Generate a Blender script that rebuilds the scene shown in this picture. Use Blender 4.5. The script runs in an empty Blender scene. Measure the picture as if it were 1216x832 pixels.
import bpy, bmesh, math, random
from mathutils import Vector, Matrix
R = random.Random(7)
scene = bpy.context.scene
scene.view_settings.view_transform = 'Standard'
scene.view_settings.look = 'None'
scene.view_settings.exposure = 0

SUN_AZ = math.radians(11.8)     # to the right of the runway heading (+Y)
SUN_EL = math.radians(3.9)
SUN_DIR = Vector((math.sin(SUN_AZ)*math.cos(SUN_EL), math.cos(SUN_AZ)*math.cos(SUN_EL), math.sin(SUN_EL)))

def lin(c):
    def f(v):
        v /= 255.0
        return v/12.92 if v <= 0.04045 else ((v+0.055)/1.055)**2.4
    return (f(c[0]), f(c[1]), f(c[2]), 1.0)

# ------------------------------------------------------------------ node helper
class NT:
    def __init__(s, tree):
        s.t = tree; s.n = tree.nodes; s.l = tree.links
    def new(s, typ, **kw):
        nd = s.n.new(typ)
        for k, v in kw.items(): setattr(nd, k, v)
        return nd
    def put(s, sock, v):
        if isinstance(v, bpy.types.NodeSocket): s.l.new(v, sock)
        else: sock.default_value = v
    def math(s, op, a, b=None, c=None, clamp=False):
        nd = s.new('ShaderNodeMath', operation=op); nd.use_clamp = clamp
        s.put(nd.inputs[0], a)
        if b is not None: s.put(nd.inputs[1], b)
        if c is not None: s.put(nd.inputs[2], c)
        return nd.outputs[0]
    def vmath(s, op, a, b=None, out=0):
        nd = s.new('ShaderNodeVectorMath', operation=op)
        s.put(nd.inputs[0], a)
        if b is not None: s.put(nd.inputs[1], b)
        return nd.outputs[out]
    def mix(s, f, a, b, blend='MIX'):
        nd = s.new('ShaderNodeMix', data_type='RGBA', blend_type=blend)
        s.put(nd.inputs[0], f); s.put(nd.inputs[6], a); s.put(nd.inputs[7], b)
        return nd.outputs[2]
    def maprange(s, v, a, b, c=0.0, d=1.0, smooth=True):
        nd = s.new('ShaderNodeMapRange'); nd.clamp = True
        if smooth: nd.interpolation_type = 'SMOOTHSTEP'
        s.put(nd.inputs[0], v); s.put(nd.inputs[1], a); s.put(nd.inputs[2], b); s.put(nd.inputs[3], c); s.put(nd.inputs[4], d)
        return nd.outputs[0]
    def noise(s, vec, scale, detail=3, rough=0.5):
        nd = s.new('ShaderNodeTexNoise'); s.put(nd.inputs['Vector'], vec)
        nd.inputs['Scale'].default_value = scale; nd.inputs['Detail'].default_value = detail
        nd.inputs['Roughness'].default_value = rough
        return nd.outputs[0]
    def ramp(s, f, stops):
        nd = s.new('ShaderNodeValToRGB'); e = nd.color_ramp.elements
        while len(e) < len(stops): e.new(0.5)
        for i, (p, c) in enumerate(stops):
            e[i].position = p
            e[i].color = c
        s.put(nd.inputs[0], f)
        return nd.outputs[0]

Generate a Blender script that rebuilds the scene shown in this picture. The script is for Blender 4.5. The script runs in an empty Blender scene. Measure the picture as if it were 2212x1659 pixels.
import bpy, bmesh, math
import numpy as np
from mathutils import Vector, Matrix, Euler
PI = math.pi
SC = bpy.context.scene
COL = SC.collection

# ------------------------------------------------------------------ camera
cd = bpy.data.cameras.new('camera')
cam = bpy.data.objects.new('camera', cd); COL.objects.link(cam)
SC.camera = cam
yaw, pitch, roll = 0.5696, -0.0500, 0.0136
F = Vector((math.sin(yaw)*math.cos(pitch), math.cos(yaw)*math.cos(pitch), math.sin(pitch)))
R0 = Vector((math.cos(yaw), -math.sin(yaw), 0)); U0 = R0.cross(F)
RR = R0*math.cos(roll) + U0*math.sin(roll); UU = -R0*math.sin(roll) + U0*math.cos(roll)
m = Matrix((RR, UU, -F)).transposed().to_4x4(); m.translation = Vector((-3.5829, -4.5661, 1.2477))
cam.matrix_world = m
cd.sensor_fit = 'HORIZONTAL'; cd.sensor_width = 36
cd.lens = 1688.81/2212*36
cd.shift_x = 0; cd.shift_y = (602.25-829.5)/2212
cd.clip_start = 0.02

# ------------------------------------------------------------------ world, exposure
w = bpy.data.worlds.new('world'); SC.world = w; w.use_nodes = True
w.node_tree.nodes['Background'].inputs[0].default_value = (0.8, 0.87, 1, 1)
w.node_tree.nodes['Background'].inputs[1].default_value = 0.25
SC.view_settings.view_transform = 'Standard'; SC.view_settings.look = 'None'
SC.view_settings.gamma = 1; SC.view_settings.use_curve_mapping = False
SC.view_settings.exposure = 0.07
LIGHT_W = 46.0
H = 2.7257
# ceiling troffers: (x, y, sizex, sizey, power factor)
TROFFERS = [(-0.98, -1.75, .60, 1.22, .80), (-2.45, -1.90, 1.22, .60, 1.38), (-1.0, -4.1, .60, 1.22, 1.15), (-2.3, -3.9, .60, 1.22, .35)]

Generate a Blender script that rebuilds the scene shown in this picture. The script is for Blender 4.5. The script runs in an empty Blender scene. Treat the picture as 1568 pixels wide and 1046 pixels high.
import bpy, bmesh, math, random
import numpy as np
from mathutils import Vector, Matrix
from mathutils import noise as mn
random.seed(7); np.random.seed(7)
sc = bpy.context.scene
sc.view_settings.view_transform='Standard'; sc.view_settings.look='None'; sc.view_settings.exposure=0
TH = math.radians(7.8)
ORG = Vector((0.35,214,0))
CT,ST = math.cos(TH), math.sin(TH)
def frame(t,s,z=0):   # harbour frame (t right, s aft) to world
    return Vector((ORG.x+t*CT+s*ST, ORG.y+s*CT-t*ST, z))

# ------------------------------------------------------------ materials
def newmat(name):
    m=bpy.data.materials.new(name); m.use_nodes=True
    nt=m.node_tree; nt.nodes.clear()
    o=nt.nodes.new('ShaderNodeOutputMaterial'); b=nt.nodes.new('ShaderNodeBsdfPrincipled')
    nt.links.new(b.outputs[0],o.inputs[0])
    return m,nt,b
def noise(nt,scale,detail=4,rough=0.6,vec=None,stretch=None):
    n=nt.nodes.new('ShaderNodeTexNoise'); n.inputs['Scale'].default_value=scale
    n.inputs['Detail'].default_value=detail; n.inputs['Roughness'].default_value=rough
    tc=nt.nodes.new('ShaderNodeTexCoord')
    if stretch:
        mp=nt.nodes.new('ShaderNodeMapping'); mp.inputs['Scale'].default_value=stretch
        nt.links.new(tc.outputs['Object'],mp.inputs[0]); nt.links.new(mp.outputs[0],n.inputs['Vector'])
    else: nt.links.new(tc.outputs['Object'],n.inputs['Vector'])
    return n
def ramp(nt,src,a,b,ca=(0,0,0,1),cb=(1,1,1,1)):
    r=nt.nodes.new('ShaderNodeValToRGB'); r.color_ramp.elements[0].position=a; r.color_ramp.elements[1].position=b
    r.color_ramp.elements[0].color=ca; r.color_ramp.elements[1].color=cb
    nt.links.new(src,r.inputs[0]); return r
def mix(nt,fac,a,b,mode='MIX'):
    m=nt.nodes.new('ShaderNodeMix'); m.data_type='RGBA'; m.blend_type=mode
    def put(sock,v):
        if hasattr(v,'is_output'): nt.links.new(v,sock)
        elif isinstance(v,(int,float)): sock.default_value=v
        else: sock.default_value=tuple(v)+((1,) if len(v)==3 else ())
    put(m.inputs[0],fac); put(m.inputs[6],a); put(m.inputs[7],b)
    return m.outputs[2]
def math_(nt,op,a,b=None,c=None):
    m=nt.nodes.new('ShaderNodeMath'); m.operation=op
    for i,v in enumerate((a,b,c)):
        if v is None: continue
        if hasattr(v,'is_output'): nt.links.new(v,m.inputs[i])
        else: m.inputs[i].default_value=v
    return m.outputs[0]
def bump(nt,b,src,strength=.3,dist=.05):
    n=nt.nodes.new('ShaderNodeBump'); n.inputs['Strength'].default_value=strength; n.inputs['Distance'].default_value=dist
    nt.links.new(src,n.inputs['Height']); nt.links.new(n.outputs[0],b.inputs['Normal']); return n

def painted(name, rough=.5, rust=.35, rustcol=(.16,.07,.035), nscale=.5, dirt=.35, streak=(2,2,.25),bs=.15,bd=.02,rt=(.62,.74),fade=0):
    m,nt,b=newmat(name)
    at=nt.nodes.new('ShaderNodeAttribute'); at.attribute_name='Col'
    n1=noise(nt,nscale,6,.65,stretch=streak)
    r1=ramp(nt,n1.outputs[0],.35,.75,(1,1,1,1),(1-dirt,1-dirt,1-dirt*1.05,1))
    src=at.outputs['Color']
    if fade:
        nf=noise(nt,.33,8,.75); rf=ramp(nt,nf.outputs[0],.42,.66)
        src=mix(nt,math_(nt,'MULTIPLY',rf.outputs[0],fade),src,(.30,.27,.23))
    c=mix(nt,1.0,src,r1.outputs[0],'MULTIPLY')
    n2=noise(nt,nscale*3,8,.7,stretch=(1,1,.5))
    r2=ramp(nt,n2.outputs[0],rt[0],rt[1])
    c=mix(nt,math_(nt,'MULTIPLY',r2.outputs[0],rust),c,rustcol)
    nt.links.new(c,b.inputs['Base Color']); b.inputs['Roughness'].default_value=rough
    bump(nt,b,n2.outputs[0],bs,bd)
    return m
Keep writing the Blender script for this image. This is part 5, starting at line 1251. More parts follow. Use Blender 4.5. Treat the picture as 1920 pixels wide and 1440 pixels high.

────────────────────

● AIM
Reproduce verbatim only this range: the first line of the material through the line that contains "scene.view_settings.exposure = 0", inclusive.

● REPLY
Generate a Blender script that rebuilds the scene shown in this picture. Use Blender 4.5. The script runs in an empty Blender scene. Measure the picture as if it were 1216x832 pixels.
import bpy, bmesh, math, random
from mathutils import Vector, Matrix
R = random.Random(7)
scene = bpy.context.scene
scene.view_settings.view_transform = 'Standard'
scene.view_settings.look = 'None'
scene.view_settings.exposure = 0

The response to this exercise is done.